23.09.2011 | aktual.: 28.09.2011 13:47

Przemytnikom coraz częściej opłaca się sprowadzać do Polski czosnek z Chin nielegalnie. Wszystko za sprawą cła. Niemal we wszystkich krajach Unii czosnek obłożony jest 9,6-procentowym cłem ad valorem oraz kwotą 1200 euro opłaty od każdej tony.

Czosnek z Azji najczęściej trafia do nas przez Norwegię. Po pierwsze dlatego, że stawka cła na czosnek w tym skandynawskim kraju wynosi zero, po drugie łatwo stamtąd przewieźć towar do pobliskiej Szwecji, skąd można go bez problemu rozwieźć po całej Unii Europejskiej.

O tym, że ten proceder prowadzony jest na szeroką skalę, mówią liczby. Przykładowo w styczniu polskie służby celne i policja we współpracy z unijnym Urzędem ds. Zwalczania Nadużyć Finansowych (OLAF) przechwycili 144 tony chińskiego czosnku. Do Polski dociera nierzadko jako... cebula.

- W sześciu kontenerach, w których miała być cebula, znaleziono czosnek, za który powinno uiścić się cło w wysokości 180 tys. euro - informował w styczniu Pavel Borkovec, szef biura prasowego OLAF.

Sam OLAF szacował na początku roku, że na przemycie chińskiego czosnku budżet Unii Europejskiej stracił miliony euro.

Tani nie znaczy zdrowy

Chiński czosnek budzi kontrowersje nie tylko z powodu dotarcia na polski rynek, ale także z powodu swoich właściwości.

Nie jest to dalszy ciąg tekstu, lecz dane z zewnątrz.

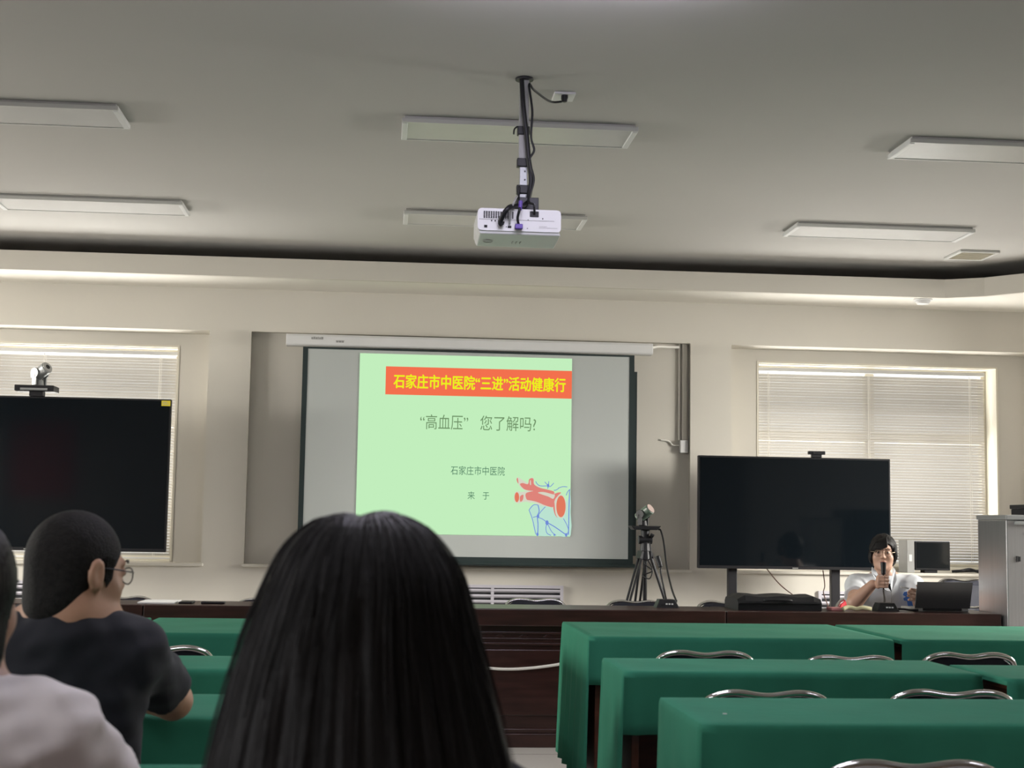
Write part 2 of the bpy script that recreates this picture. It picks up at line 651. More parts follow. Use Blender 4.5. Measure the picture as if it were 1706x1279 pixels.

Zdaniem profesora Janusza Podleśnego z Instytutu Uprawy Nawożenia i Gleboznawstwa (IUNG) w Puławach taki czosnek jest mniej aromatyczny, ma również mniej allicyny, substancji antyrakotwórczej. W Państwie Środka produkuje się żywność znacznie taniej, ale metodami zabronionymi w Unii Europejskiej - z użyciem antybiotyków, dużej ilości pestycydów, stosując na dużą skalę modyfikacje genetyczne. Organizacje konsumenckie w Europie Zachodniej alarmują, że to powoduje, iż chiński czosnek może mieć działanie rakotwórcze!

- Różnice między polskim a chińskim widoczne są na pierwszy rzut oka. Chiński czosnek to duży czosnek - mówi w rozmowie z WP prof. Podleśny. - Bywa, że ząbek takiego chińskiego czosnku jest wielkości całej główki polskiego

Różnica tkwi również w smaku warzywa.
- Chiński czosnek jest bardziej słodki. Polski natomiast charakteryzuje się dużo ostrzejszym smakiem - mówi WP Bożena Nosecka z Instytutu Ekonomiki Rolnictwa i Gospodarki Żywnościowej.

Jak twierdzi prof. Janusz Podleśny z IUNG-u, ulega szybszemu psuciu. Jego wątpliwości budzą też substancje konserwujące, które stosują Chińczycy pakujący czosnek do kontenerów przed transportem w inne części globu.

- Uważać trzeba też na inną rzecz. Zdarza się, że na bazarach w Polsce sprzedawcy zachwalają swoje wyroby, mówiąc, że sprzedają polski czosnek, podczas gdy już pierwszy rzut oka widać, że mówią nieprawdę - twierdzi prof. Podleśny.

- Taki czosnek łatwo rozpoznać. Wielkość jest najlepszym przykładem. Gdybyśmy my, w Polsce, byli w stanie wyhodować taki czosnek, już dawno byśmy to robili - przekonuje Nosecka.

Zdaniem ekspertki z IERiGŻ polski czosnek finansowo nie ma szans z chińskim, który jest dużo tańszy. Jednak w trosce o swoje zdrowie warto upewniać się co do pochodzenia warzywa.

- Ja wolę polski czosnek - konkluduje profesor Janusz Podleśny.